>> BEGIN DATA BLOCK

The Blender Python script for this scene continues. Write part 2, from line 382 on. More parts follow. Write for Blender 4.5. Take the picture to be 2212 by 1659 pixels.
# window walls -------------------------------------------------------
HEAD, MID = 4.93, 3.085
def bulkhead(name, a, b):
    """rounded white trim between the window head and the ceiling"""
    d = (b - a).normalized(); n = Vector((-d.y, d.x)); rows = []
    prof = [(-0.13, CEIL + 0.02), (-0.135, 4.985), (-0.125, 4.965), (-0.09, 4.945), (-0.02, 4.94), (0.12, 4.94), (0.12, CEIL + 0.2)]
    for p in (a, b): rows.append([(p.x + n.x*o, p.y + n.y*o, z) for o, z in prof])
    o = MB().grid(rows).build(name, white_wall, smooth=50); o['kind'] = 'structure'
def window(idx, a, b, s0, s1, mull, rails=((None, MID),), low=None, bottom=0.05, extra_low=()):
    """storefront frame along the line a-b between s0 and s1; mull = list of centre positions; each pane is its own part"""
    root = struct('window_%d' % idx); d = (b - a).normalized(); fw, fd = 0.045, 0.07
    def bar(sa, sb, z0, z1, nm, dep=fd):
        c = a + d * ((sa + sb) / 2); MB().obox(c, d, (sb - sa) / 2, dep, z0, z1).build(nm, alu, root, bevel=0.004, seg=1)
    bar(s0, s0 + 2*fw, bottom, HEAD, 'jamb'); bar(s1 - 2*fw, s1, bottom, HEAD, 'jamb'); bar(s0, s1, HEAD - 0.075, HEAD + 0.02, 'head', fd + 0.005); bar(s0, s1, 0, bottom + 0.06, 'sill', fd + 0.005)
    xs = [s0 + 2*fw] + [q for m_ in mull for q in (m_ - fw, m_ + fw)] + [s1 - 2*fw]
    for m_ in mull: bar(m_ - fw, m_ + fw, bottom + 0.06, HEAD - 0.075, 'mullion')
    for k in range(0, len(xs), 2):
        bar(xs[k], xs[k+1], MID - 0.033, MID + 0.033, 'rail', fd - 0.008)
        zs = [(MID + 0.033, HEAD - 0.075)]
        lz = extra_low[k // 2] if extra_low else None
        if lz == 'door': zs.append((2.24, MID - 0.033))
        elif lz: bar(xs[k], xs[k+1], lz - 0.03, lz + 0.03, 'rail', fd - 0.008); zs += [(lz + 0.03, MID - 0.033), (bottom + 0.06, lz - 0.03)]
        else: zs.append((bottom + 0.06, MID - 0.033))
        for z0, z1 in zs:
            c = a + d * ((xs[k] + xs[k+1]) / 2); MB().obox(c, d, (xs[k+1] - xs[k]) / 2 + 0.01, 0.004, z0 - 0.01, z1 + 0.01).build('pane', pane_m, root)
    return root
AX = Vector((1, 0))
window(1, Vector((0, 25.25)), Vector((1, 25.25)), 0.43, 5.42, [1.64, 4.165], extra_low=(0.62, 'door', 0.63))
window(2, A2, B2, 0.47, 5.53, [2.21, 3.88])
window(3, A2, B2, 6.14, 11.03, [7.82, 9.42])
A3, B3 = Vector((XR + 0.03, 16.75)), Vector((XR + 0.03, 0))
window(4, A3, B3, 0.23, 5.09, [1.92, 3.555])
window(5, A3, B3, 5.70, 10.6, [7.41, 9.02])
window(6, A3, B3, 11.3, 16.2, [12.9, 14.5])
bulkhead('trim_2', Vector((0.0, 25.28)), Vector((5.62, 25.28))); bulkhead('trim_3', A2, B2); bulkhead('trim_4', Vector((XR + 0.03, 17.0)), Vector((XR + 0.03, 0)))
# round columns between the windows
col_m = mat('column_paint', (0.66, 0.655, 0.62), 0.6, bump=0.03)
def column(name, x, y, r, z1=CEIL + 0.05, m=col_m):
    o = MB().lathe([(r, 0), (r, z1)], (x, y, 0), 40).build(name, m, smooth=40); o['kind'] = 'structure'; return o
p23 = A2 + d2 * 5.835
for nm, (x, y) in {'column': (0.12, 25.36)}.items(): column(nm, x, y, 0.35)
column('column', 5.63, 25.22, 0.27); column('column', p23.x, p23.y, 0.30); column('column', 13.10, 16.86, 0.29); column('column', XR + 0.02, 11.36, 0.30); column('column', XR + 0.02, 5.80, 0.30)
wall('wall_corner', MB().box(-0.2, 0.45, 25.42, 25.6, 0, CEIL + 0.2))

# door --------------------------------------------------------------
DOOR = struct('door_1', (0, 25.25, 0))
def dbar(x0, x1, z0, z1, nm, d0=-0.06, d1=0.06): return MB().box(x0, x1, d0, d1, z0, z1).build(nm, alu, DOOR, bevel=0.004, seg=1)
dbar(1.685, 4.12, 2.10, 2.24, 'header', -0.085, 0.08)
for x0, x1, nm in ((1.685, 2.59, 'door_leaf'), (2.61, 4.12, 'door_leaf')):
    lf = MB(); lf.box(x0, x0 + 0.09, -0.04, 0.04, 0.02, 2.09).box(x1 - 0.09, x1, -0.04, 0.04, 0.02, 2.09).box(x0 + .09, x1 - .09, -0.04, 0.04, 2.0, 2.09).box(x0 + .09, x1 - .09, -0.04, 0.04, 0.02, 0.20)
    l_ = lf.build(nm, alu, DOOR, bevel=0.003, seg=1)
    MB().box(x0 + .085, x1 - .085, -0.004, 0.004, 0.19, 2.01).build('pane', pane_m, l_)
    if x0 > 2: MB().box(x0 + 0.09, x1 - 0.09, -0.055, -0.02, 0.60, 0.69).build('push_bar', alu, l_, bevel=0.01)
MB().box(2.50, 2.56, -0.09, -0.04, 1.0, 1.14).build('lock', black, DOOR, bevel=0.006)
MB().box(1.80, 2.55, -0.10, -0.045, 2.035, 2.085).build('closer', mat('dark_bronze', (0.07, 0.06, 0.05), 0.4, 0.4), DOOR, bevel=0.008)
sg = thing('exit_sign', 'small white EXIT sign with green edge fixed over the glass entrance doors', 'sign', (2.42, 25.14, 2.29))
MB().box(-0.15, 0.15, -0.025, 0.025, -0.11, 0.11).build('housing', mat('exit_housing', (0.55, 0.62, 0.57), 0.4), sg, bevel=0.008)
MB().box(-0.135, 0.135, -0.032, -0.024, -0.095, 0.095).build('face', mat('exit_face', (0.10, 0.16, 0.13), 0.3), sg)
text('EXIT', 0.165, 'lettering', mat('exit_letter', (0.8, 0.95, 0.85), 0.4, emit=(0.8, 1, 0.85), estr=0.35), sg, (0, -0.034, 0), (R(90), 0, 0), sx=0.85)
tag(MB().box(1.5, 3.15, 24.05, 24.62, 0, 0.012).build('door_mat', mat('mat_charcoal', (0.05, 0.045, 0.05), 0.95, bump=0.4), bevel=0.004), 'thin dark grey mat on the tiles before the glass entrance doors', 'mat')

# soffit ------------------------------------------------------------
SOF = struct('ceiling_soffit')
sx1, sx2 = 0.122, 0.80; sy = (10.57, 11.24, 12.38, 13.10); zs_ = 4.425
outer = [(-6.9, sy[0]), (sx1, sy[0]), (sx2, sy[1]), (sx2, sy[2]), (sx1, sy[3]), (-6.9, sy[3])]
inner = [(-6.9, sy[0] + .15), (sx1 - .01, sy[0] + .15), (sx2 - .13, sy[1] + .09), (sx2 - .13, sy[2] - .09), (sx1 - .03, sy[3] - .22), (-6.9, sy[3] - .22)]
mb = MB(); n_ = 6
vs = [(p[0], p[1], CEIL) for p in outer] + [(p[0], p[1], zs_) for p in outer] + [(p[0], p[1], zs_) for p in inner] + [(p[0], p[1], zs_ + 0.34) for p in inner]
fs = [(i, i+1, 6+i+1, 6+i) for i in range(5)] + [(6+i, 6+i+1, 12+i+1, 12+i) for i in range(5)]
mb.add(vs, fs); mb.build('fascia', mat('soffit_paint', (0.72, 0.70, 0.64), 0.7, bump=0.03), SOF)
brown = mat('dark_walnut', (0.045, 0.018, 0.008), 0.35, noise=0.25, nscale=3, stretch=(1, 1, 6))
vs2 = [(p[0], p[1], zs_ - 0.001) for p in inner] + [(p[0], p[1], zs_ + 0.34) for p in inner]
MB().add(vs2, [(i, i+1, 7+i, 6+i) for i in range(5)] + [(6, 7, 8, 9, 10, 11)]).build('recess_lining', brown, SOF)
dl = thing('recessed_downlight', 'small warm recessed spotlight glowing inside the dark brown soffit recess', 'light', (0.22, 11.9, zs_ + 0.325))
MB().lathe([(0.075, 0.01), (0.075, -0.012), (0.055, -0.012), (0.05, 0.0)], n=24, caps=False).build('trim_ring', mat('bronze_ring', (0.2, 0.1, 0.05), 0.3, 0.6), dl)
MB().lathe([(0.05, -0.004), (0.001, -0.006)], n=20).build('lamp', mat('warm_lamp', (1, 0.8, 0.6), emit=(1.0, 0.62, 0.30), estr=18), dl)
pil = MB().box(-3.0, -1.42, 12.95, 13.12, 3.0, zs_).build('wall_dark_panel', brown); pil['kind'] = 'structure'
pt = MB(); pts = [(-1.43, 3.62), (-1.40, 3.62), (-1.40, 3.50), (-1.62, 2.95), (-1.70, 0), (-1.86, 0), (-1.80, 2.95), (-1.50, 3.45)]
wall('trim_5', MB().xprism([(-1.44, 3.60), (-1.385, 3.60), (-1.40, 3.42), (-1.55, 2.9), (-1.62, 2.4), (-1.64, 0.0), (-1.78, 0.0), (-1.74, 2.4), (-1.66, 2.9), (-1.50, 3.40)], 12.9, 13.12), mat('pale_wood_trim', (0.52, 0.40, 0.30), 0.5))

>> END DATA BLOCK

> [WORK TO DO]: Pick out the lines containing the word "part" and show them.

> [SOLUTION FOR THIS TASK]:
The Blender Python script for this scene continues. Write part 2, from line 382 on. More parts follow. Write for Blender 4.5. Take the picture to be 2212 by 1659 pixels.
    """storefront frame along the line a-b between s0 and s1; mull = list of centre positions; each pane is its own part"""